Signing and enforcement

The Treaty of Tordesillas was intended to resolve the dispute that had been created following the return of Christopher Columbus. In 1481, the papal Bull Aeterni regis had granted all land south of the Canary Islands to Portugal. On 4 May 1493 the Spanish-born Pope Alexander VI decreed in the bull Inter caetera that all lands west and south of a pole-to-pole line 100 leagues west and south of any of the islands of the Azores or the Cape Verde Islands should belong to Spain, although territory under Christian rule as of Christmas 1492 would remain untouched.
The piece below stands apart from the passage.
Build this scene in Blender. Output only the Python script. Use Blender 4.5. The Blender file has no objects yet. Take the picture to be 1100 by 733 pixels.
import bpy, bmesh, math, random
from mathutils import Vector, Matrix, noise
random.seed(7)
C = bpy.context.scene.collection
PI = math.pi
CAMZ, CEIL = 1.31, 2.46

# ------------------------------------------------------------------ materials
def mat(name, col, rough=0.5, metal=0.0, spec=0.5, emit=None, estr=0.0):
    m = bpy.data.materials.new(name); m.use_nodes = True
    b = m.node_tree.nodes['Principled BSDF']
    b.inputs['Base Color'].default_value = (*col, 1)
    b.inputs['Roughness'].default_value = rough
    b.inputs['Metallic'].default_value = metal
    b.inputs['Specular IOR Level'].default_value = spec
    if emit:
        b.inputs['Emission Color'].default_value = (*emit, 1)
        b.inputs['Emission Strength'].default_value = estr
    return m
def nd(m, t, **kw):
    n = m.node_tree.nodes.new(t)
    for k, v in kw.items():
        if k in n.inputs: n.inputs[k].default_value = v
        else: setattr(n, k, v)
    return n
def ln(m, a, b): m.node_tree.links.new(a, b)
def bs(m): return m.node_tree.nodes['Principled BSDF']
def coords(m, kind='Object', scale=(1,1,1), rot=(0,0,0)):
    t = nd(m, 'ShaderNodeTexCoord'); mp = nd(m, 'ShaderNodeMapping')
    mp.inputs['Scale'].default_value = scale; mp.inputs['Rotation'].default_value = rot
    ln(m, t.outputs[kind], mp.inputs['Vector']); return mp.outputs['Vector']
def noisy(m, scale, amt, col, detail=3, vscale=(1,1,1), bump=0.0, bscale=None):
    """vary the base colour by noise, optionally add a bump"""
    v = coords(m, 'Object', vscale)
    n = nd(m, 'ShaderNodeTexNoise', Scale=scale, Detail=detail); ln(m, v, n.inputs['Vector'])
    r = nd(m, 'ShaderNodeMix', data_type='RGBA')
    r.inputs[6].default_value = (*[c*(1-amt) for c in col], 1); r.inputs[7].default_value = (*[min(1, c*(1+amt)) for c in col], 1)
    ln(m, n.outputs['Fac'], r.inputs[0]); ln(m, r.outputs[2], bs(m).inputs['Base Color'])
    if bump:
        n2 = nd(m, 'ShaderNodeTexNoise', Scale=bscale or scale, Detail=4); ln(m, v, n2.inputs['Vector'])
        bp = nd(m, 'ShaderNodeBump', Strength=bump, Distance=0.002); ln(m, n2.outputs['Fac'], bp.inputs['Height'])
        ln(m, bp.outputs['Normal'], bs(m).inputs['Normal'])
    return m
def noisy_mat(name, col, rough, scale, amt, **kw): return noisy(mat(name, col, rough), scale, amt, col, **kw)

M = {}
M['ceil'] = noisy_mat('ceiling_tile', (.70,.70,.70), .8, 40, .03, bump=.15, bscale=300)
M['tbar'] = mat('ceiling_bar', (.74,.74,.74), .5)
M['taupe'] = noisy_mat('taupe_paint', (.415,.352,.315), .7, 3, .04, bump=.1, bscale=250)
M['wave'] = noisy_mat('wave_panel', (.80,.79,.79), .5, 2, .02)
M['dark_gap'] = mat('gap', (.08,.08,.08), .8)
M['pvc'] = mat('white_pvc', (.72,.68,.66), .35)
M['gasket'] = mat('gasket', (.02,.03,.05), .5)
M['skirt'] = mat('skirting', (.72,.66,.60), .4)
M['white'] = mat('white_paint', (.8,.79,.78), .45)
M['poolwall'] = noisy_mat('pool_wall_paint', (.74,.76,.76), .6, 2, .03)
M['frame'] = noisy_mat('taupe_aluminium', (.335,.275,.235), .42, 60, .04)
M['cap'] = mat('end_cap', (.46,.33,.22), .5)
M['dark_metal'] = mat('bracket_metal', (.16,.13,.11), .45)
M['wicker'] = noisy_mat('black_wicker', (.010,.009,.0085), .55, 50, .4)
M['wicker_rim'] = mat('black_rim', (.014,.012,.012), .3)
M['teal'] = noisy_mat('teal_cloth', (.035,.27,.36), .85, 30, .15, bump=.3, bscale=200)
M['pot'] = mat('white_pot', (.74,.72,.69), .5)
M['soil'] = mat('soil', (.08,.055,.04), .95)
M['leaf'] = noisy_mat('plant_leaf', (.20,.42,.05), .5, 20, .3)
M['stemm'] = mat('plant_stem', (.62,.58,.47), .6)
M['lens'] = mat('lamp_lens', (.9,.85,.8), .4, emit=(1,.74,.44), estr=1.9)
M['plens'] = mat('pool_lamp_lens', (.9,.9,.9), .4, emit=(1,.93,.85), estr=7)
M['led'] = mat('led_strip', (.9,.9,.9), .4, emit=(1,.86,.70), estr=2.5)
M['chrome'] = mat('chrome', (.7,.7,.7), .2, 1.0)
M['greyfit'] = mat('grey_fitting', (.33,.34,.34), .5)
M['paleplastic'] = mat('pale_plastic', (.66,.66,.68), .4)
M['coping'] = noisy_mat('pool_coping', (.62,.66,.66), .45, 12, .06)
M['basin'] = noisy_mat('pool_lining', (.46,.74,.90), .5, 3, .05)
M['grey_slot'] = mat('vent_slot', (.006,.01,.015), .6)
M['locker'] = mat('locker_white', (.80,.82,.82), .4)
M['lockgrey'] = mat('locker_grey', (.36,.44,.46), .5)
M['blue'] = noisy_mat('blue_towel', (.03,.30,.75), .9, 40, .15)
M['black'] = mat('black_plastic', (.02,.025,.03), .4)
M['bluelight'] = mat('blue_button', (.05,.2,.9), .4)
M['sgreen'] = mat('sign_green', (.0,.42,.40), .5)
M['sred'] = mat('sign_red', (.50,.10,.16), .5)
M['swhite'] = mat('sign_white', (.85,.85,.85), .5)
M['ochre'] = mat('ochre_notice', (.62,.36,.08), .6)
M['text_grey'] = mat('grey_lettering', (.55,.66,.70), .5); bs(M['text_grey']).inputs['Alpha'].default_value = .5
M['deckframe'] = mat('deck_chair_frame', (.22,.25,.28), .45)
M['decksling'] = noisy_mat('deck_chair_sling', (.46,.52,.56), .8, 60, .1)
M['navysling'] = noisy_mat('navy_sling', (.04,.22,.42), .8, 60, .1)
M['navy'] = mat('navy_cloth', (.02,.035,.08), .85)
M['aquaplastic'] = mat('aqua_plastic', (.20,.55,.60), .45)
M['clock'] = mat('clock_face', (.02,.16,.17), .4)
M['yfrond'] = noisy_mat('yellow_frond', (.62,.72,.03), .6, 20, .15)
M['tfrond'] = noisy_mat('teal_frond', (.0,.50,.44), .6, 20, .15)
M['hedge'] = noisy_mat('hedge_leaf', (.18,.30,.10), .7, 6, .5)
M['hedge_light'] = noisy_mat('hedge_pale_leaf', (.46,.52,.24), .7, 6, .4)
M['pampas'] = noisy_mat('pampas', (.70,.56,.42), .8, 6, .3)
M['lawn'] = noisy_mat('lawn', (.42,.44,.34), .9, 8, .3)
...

The bull did not mention Portugal or its lands, so Portugal couldn't claim newly discovered lands even if they were east of the line. Another bull, Dudum siquidem, entitled Extension of the Apostolic Grant and Donation of the Indies and dated 25 September 1493, gave all mainlands and islands then belonging to India to Spain, even if east of the line. The Portuguese King John II was not pleased with that arrangement, feeling that it gave him far too little land — it prevented him from possessing India, his near term goal (as of 1493, Portuguese explorers had only reached the east coast of Africa). He opened negotiations with King Ferdinand and Queen Isabella of Spain to move the line to the west and allow him to claim newly discovered lands east of the line. The treaty effectively countered the bulls of Alexander VI and was sanctioned by Pope Julius II via the bull Ea quae of 24 January 1506.[2]